Still from Simon of the Desert (1965)Kurt Vonnegut once wrote an amusing observation about Christ and the Lazarus story. In his take on the narrative, Vonnegut imagined that, Lazarus’ resurrection, it was the recent corpse, not Christ, who became the celebrity with the crowd. Leave it for the masses to look at the wrong end of a miracle every time. But, what Vonnegut was expressing was the inevitable chasm between prophet and audience.

Buñuel also emphasizes contrasts. Simon’s audience does not desire holiness. They crave tinseled parody, only because they do not know the difference. A handless man is resorted and immediately begins using his hand to slap an inquisitive child.
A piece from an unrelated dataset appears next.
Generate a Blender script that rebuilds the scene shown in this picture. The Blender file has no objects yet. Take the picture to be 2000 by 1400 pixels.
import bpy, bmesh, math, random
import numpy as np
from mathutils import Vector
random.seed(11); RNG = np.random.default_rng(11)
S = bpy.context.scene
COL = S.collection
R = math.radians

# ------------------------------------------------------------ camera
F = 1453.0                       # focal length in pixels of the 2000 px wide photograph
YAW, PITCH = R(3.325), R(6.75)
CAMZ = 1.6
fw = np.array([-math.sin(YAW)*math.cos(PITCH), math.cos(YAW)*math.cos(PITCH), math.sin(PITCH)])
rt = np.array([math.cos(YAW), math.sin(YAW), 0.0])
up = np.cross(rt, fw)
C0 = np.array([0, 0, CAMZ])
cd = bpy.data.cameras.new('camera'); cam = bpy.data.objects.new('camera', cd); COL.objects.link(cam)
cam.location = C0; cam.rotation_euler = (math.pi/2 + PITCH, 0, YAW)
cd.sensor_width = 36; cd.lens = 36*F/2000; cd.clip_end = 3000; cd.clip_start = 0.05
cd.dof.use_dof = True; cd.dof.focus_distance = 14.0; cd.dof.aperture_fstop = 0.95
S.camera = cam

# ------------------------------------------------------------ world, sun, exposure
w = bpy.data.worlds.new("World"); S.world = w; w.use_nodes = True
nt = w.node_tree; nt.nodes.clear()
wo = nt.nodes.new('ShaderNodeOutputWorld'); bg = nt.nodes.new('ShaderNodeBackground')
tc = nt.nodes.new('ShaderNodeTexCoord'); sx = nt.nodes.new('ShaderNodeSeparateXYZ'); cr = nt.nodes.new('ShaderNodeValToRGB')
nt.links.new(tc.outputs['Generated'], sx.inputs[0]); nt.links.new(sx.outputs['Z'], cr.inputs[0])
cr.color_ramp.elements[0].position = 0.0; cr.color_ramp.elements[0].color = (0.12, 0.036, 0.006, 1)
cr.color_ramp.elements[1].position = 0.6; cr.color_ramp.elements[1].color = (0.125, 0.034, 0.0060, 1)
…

Bunuel’s integrity and convictions astutely critique, not the faith itself, but the contemporary adherents to the faith, who, with their short attention spans, pedestrian tastes, poverties of intelligence and of aesthetics, are rendered consumers of spectacle as sacrament. Bunuel’s shift from the religious to the bourgeoisie was a natural development, seen flowering here.

The devil is, naturally, a woman, and Silvia Pinal agreeably fleshes her out.  She takes turns as a Catholic school girl, an androgynous messiah who performs a Janet Jackson-style wardrobe malfunction for the unfazed celibate, and finally as a mini-skirted Peter Pan, whisking Saint Wendy away from his Tower of Babel to a modern discotheque.

As with all of late Bunuel, he is no mere repeater of old narratives here. As St. Luis (and only a seasoned saint could be this irreverent), he spins a new parable, one that is organically textured and startling in its improvised finale. Bunuel was no hypocrite, and the unexpected loss of cash flow inspired a quixotic bleakness and an unequaled sense of purpose.

3 thoughts on “BUNUEL’S SIMON OF THE DESERT (1965)”

  1. The disco section in Simon of the Desert has always stuck in my mind for its weirdness.
    They used to show Bunuel season’s on the tv over here years ago…nothing finer than watching The Exterminating Angel, Belle de jJur and Simon of the Desert, etc every week…and the added bonus of having The Prisoner tv show on berfore it really made for some trippy evening pleasures!

  2. Replying to G. Smalley’s first comment – yes, exactly, so much Bunuel to consider! And this one is, frankly, just a little bit too mainstream. God means well but He doesn’t always think things through, so His miracles are frequently about as morally instructive as the feats of Uri Geller? The original series of “Star Trek” took similar themes much, much further time and time again.

    Obviously the fact that this film is literally half the film it was meant to be doesn’t help – Simon’s sudden transition from a medieval desert to a beatnik coffee bar for about a minute at the end of the film may be superficially “weird”, but if you bear in mind that this only happened because his gradual seduction couldn’t be shown due to lack of money, it’s basically a conventional linear narrative that happens to have a huge chunk missing.

    The entire point of the film – God and the Devil both exist, but God’s a bit stupid, therefore the Devil thoroughly deserves to win, and apparently does – is about as profound as owning a Black Sabbath album (and playing it backwards!). This is just the kind of knee-jerk atheism Bunuel still thought he was supposed to go in for in the early part of his career, even after he’d split with the official Surrealist Movement (trying to be friends with marginally talented but venomously jealous André Breton, one of the most obnoxiously egotistical human beings who ever existed yet somehow failed to start a war, was never easy). If you want to see the mature Bunuel taking the same idea much, much, further, just watch what the bishop does in “The Discreet Charm Of The Bourgeousie”, a much more polished yet infinitely weirder film (which, by the way, doesn’t gain spurious Weirdness Points from not actually being finished). Or for general unfettered weirdness, “The Phantom Of LIberty”. Or, from an earlier phase of his career. “The Exterminating Angel”.

    Bluffer’s Tip: the crawling hand nightmare sequence in “The Exterminating Angel” was so good that a chastened Hollywood hired Bunuel to direct the special effects scenes in “The Beast With Five Fingers”, their own “expert” not being up to it. Bunuel isn’t credited, but that’s why the presence of the Hand causes totally surreal things to occur, such as the spontaneous snapping of guitar strings for no reason at all.